(Given instruction): With pictures left out, extract every line between the start of the records below and the line holding "cr.color_ramp.elements[1].position = 1.0;", inclusive.

════════

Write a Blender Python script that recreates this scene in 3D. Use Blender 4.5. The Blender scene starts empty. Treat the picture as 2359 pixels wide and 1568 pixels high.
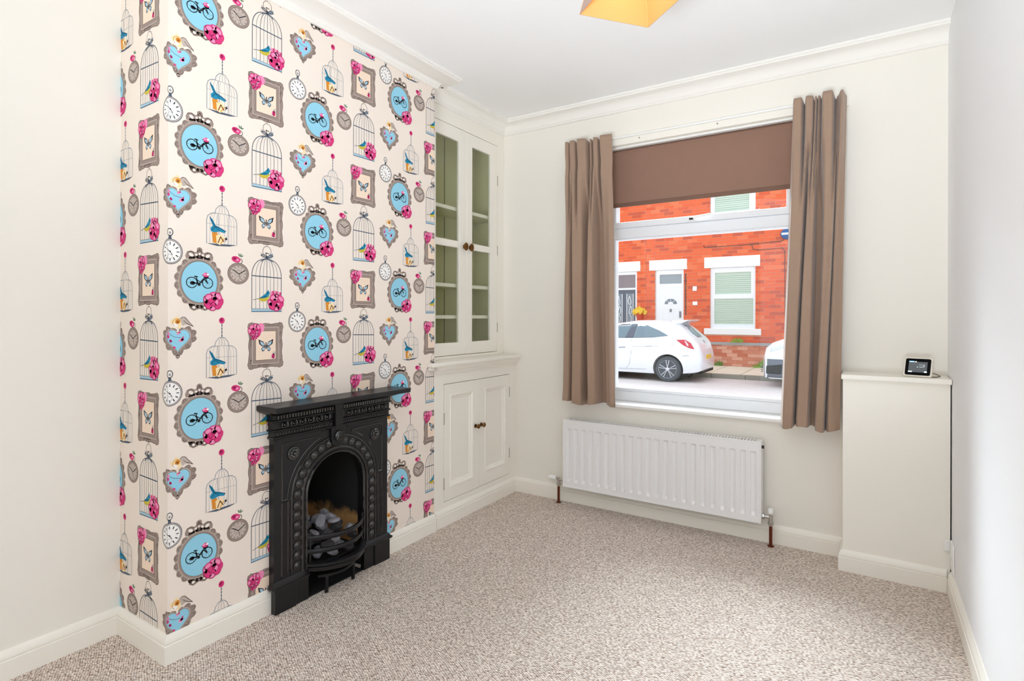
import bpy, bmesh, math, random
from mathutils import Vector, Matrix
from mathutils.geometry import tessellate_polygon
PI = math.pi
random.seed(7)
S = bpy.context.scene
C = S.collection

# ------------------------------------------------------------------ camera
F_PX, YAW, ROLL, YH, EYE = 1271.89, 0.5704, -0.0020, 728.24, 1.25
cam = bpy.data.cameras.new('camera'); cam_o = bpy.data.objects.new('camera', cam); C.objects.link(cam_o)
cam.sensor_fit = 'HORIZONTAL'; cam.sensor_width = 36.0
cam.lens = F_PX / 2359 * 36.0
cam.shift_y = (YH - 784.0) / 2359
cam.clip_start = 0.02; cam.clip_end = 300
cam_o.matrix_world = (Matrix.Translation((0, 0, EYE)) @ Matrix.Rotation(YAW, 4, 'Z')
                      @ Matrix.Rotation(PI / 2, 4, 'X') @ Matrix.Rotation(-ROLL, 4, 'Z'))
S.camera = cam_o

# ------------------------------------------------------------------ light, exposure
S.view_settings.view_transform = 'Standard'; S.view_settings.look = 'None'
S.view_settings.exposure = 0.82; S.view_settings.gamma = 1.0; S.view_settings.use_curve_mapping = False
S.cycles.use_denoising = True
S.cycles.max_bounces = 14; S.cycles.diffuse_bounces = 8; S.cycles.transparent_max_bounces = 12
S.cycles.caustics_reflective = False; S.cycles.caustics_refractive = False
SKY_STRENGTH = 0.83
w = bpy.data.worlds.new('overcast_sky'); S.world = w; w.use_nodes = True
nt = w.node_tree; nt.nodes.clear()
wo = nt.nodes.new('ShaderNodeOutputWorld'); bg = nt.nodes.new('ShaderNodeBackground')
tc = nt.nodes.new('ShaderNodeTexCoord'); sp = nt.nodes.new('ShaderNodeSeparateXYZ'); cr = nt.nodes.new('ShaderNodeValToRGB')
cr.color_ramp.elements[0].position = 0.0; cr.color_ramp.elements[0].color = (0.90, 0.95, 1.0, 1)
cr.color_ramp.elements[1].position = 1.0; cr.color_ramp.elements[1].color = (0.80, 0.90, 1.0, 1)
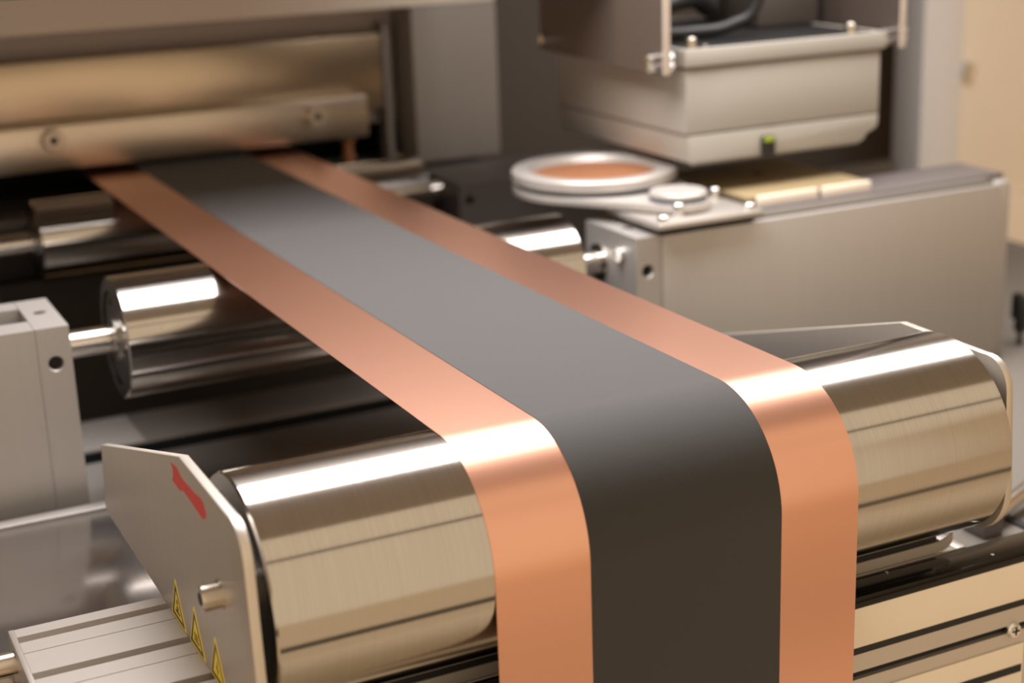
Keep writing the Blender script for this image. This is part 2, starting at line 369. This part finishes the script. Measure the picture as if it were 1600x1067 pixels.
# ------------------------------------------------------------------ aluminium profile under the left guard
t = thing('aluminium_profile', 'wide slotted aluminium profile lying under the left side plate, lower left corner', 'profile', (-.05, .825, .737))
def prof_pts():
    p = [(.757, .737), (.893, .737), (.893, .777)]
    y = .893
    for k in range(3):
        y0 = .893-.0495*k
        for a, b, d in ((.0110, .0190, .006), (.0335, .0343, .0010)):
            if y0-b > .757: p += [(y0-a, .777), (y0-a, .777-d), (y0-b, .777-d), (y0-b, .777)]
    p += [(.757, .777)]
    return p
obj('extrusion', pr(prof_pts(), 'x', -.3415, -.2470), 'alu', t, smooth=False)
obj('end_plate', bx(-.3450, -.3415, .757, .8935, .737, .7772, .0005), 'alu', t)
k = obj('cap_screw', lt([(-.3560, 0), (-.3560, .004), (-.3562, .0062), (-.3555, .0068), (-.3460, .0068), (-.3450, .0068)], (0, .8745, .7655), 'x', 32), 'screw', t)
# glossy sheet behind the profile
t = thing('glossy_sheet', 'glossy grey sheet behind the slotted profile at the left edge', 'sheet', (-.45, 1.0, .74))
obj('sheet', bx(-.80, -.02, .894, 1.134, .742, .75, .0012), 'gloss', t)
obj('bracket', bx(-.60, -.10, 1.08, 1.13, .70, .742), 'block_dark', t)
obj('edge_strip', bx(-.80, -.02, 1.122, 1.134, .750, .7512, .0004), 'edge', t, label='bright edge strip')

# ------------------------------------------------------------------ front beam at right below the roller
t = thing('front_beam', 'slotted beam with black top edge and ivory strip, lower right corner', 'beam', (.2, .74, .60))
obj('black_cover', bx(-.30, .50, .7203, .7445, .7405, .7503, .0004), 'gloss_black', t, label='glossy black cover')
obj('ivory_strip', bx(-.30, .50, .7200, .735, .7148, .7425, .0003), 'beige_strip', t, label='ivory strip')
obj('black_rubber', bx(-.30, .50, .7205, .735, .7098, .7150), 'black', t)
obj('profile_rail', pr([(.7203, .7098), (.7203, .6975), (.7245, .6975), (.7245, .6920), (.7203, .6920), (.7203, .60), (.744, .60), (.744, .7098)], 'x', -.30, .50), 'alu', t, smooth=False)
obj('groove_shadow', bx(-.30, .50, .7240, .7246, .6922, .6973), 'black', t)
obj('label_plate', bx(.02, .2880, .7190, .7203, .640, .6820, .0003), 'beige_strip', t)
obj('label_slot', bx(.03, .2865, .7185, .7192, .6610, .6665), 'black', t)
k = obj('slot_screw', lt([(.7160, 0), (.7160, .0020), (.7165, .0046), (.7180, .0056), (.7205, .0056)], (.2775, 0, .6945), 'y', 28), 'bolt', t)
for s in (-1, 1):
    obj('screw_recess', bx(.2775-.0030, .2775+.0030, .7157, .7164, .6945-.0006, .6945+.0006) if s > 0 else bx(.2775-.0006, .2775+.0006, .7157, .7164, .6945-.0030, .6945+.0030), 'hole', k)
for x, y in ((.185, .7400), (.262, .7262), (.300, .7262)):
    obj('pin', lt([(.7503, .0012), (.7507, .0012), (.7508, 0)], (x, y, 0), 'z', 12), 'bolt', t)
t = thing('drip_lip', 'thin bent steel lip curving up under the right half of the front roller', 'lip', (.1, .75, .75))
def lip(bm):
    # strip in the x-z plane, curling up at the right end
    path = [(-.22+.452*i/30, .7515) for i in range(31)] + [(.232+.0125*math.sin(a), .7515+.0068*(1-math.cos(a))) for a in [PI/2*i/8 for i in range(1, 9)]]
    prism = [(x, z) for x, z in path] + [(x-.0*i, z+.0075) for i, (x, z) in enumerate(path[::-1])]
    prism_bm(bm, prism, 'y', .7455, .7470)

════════

(Full response):
Write a Blender Python script that recreates this scene in 3D. Use Blender 4.5. The Blender scene starts empty. Treat the picture as 2359 pixels wide and 1568 pixels high.
import bpy, bmesh, math, random
from mathutils import Vector, Matrix
from mathutils.geometry import tessellate_polygon
PI = math.pi
random.seed(7)
S = bpy.context.scene
C = S.collection

# ------------------------------------------------------------------ camera
F_PX, YAW, ROLL, YH, EYE = 1271.89, 0.5704, -0.0020, 728.24, 1.25
cam = bpy.data.cameras.new('camera'); cam_o = bpy.data.objects.new('camera', cam); C.objects.link(cam_o)
cam.sensor_fit = 'HORIZONTAL'; cam.sensor_width = 36.0
cam.lens = F_PX / 2359 * 36.0
cam.shift_y = (YH - 784.0) / 2359
cam.clip_start = 0.02; cam.clip_end = 300
cam_o.matrix_world = (Matrix.Translation((0, 0, EYE)) @ Matrix.Rotation(YAW, 4, 'Z')
                      @ Matrix.Rotation(PI / 2, 4, 'X') @ Matrix.Rotation(-ROLL, 4, 'Z'))
S.camera = cam_o

# ------------------------------------------------------------------ light, exposure
S.view_settings.view_transform = 'Standard'; S.view_settings.look = 'None'
S.view_settings.exposure = 0.82; S.view_settings.gamma = 1.0; S.view_settings.use_curve_mapping = False
S.cycles.use_denoising = True
S.cycles.max_bounces = 14; S.cycles.diffuse_bounces = 8; S.cycles.transparent_max_bounces = 12
S.cycles.caustics_reflective = False; S.cycles.caustics_refractive = False
SKY_STRENGTH = 0.83
w = bpy.data.worlds.new('overcast_sky'); S.world = w; w.use_nodes = True
nt = w.node_tree; nt.nodes.clear()
wo = nt.nodes.new('ShaderNodeOutputWorld'); bg = nt.nodes.new('ShaderNodeBackground')
tc = nt.nodes.new('ShaderNodeTexCoord'); sp = nt.nodes.new('ShaderNodeSeparateXYZ'); cr = nt.nodes.new('ShaderNodeValToRGB')
cr.color_ramp.elements[0].position = 0.0; cr.color_ramp.elements[0].color = (0.90, 0.95, 1.0, 1)
cr.color_ramp.elements[1].position = 1.0; cr.color_ramp.elements[1].color = (0.80, 0.90, 1.0, 1)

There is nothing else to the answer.